The National Security Comeback


I was on "Marketplace" the other day talking about the presidential campaign's turn away from national security issues and toward the domestic stuff, and one point I made during the interview (not sure exactly what they actually aired) was that this is likely to change when we move into general election mode. I think there are important differences between the Democratic candidates on foreign policy issues, but they're relatively subtle. By contrast, as Ezra says there's a huge gaping chasm between where the Democrats are and where (assuming Ron Paul doesn't get the nomination) the Republicans are and, as a result, we should expect this subject to come roaring back into view.

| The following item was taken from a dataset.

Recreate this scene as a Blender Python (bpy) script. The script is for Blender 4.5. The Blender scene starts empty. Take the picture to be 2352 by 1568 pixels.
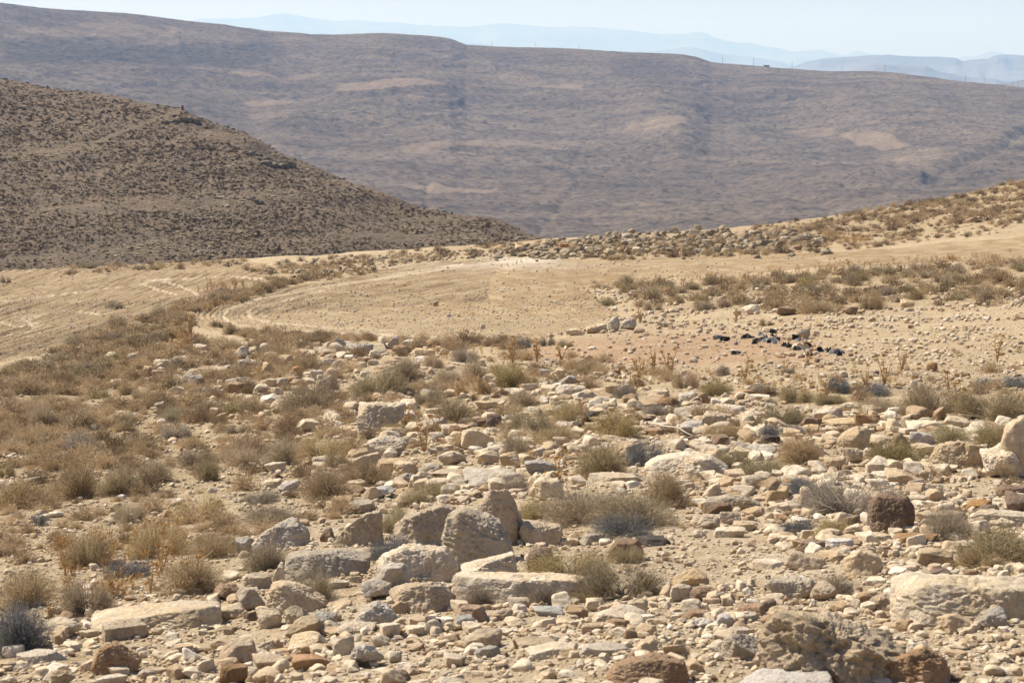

Meanwhile, Democrats aren't going to have an easy time of it. George Bush's reputation for incompetence won't automatically transfer to a copartisan, but the press will be very open to stories about Democrats' generic sins of "weakness" on security. Edwards or Clinton will be attacked as flip-floppers; too weak to stand up to their own liberal base, and thus obviously unfit to stand up to Osama bin Laden. Barack Hussein Obama, by contrast, would have left a nuclear-armed Saddam Hussein in power to blackmail America into submission.

Not that these are irrefutable lines of attack by any means, but there's going to have to be a big fight about it. The Republican nominee isn't going to agree to have a lot of fights about who's best suited to accomplishing broadly shared goals.